### STATED GOAL:
Copy every line of the data in which the word "wide" occurs.

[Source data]
────────────────

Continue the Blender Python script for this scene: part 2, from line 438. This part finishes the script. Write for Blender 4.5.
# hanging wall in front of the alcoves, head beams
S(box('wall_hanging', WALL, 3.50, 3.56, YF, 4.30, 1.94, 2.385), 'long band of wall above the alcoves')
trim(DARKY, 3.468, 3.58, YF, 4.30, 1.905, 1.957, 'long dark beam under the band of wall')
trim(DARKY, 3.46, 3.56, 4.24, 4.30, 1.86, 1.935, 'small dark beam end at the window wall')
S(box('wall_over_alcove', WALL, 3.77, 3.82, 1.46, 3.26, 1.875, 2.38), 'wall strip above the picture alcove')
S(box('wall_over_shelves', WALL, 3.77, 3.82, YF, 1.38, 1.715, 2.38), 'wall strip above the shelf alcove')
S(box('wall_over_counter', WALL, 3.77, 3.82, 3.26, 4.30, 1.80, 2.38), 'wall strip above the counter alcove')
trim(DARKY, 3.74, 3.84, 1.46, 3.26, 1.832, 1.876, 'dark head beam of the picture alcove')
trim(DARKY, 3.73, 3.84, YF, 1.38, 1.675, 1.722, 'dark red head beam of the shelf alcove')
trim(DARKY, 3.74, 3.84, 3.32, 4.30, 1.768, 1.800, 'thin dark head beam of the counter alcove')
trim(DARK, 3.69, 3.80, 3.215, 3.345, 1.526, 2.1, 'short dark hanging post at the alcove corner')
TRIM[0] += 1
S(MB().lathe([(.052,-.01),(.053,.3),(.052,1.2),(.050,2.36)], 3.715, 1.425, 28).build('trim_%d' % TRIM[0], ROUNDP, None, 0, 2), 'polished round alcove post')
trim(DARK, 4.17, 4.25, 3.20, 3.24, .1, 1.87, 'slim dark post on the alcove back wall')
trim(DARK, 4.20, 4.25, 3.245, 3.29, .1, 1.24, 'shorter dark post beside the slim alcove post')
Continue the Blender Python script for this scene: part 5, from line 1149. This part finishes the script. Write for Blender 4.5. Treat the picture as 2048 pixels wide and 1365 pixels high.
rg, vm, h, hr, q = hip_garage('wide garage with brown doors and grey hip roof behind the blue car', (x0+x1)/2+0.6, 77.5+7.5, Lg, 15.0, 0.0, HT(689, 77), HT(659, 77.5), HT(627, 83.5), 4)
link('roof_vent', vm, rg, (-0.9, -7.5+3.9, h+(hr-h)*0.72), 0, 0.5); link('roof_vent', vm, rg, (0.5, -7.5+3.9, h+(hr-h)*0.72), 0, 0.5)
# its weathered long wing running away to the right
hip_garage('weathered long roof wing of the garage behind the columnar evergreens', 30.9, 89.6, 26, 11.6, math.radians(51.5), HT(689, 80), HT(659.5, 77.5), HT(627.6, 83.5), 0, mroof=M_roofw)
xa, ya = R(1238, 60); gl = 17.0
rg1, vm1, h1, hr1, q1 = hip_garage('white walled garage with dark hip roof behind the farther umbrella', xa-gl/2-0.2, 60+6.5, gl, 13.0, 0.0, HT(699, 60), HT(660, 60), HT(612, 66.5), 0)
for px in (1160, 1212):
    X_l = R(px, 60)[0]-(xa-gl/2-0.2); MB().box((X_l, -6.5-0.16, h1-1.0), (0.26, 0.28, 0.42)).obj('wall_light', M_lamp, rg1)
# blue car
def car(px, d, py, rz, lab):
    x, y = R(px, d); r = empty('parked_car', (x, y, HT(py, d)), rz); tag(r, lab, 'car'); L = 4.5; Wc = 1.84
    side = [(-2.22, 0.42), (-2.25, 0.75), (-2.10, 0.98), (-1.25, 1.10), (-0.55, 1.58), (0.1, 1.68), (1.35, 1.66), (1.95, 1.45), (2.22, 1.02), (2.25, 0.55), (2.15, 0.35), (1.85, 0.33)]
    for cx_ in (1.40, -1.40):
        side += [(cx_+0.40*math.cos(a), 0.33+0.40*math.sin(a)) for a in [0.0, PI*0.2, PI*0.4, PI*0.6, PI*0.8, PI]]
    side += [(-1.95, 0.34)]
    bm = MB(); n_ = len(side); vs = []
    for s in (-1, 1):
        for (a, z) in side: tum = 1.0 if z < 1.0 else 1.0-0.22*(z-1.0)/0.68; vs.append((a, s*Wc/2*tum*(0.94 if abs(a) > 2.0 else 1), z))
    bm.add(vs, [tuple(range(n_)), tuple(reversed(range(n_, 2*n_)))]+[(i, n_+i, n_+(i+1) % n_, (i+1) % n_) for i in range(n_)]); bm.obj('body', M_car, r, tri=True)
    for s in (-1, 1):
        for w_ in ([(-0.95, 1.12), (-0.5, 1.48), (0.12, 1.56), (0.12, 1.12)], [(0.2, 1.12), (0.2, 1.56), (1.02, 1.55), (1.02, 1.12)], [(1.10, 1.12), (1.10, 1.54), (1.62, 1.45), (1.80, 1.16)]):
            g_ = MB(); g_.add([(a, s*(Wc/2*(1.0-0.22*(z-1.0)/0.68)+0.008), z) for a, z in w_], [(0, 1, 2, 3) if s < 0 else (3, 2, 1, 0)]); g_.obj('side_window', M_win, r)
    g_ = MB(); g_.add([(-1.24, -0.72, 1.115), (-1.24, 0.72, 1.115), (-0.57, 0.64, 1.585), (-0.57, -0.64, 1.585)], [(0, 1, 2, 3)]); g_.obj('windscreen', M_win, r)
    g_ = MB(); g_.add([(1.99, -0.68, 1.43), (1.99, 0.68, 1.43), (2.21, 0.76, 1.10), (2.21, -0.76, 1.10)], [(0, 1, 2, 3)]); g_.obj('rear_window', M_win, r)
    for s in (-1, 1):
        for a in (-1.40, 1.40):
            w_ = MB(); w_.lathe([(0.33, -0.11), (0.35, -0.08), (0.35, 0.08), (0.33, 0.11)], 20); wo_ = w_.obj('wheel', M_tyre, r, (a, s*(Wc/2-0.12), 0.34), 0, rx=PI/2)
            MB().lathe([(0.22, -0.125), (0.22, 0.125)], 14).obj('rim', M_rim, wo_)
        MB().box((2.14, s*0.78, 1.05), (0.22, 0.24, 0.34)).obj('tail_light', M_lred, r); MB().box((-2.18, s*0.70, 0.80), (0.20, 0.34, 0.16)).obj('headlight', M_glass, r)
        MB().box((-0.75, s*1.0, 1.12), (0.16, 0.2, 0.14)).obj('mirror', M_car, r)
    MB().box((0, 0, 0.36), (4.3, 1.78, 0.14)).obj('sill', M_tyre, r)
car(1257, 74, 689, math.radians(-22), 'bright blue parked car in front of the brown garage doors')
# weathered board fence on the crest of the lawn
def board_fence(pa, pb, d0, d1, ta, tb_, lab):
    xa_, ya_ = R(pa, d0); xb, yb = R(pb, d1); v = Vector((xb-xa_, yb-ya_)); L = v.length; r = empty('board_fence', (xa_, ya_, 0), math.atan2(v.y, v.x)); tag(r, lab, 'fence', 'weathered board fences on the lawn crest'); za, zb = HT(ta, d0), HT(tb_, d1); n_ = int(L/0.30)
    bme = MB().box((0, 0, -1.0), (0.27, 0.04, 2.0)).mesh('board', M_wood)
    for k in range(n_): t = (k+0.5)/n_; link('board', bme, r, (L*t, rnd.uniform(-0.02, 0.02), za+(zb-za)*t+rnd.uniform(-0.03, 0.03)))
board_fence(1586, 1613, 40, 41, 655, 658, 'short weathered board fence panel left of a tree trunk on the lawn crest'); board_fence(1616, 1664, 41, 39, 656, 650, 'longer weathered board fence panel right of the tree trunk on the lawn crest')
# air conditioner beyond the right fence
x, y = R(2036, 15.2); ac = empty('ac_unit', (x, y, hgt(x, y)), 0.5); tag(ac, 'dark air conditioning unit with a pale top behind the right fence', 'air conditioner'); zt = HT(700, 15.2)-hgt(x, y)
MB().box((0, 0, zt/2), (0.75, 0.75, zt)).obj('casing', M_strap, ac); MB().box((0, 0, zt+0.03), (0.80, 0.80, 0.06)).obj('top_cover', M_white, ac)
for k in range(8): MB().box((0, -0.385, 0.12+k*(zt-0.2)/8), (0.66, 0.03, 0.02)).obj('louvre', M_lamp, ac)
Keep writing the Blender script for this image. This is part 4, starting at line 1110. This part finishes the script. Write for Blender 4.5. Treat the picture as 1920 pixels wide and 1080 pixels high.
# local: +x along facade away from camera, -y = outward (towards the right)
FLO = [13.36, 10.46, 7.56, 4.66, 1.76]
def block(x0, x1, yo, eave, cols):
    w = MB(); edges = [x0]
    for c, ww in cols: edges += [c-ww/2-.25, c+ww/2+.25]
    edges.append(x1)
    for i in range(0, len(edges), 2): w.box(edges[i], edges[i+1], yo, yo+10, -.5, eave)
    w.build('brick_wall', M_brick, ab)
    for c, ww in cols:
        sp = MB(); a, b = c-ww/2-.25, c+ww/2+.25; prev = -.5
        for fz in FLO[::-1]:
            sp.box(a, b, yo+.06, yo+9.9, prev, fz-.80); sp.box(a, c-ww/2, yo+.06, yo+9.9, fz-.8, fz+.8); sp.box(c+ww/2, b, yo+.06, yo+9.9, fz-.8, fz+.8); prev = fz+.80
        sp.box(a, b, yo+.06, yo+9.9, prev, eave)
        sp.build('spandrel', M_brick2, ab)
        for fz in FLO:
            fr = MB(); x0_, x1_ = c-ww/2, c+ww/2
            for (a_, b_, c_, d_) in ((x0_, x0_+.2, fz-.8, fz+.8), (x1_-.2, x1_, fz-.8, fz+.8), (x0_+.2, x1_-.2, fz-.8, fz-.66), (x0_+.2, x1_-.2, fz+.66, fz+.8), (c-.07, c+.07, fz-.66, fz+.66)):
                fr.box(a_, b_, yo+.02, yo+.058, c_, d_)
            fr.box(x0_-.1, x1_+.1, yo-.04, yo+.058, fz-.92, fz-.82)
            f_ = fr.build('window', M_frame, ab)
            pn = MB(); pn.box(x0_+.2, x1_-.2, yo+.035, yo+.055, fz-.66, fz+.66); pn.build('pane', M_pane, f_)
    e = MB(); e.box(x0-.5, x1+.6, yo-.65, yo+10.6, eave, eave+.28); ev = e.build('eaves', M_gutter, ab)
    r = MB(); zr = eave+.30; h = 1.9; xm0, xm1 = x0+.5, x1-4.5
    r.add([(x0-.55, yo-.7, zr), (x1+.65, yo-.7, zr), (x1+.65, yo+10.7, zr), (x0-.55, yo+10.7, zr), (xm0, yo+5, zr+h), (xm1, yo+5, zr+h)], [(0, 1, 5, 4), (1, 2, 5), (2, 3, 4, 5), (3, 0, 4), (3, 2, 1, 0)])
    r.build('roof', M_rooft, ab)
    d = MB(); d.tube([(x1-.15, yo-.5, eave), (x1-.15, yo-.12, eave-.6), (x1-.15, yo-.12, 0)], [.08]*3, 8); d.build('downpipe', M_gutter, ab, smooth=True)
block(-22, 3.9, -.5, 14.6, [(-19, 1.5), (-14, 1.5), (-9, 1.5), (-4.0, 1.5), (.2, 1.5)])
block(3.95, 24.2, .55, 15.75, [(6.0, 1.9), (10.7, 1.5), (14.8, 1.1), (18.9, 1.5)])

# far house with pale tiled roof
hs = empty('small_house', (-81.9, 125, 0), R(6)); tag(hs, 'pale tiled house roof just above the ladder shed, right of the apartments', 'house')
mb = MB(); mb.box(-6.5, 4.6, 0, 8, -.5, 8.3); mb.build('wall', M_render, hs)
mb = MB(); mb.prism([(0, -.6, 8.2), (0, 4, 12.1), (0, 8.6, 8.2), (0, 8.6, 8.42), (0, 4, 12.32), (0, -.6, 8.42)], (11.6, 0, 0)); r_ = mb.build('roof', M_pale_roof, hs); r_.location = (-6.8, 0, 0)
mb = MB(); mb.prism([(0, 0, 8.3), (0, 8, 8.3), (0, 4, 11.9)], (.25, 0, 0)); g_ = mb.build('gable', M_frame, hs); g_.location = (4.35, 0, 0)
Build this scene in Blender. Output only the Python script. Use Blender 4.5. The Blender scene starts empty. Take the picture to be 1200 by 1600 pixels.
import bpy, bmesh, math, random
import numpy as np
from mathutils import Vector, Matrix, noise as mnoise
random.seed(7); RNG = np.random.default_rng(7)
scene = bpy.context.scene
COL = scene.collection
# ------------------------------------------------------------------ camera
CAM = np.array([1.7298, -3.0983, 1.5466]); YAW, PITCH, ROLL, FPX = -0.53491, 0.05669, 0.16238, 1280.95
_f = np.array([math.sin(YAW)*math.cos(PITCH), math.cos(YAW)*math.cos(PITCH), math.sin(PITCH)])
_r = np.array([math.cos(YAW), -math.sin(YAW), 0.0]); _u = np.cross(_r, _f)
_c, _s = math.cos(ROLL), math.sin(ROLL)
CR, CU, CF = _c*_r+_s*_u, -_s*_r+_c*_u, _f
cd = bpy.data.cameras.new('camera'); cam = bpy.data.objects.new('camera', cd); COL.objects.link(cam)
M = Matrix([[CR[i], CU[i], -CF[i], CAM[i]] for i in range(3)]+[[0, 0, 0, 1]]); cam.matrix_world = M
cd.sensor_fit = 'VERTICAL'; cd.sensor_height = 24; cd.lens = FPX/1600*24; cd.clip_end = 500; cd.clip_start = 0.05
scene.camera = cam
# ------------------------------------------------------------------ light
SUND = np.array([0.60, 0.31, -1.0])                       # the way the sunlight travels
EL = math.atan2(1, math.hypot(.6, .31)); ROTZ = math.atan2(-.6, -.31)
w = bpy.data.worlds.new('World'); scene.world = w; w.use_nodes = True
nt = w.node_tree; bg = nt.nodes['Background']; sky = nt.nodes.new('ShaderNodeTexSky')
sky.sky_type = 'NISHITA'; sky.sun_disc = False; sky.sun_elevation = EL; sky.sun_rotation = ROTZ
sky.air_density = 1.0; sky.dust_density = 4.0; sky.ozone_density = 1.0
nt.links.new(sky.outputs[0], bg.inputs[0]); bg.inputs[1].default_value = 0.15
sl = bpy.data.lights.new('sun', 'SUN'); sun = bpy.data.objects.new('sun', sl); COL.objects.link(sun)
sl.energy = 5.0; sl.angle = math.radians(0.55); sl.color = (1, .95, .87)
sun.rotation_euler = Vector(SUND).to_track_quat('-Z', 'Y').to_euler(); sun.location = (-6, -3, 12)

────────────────

### TASK ANSWER:
Continue the Blender Python script for this scene: part 5, from line 1149. This part finishes the script. Write for Blender 4.5. Treat the picture as 2048 pixels wide and 1365 pixels high.
rg, vm, h, hr, q = hip_garage('wide garage with brown doors and grey hip roof behind the blue car', (x0+x1)/2+0.6, 77.5+7.5, Lg, 15.0, 0.0, HT(689, 77), HT(659, 77.5), HT(627, 83.5), 4)
Keep writing the Blender script for this image. This is part 4, starting at line 1110. This part finishes the script. Write for Blender 4.5. Treat the picture as 1920 pixels wide and 1080 pixels high.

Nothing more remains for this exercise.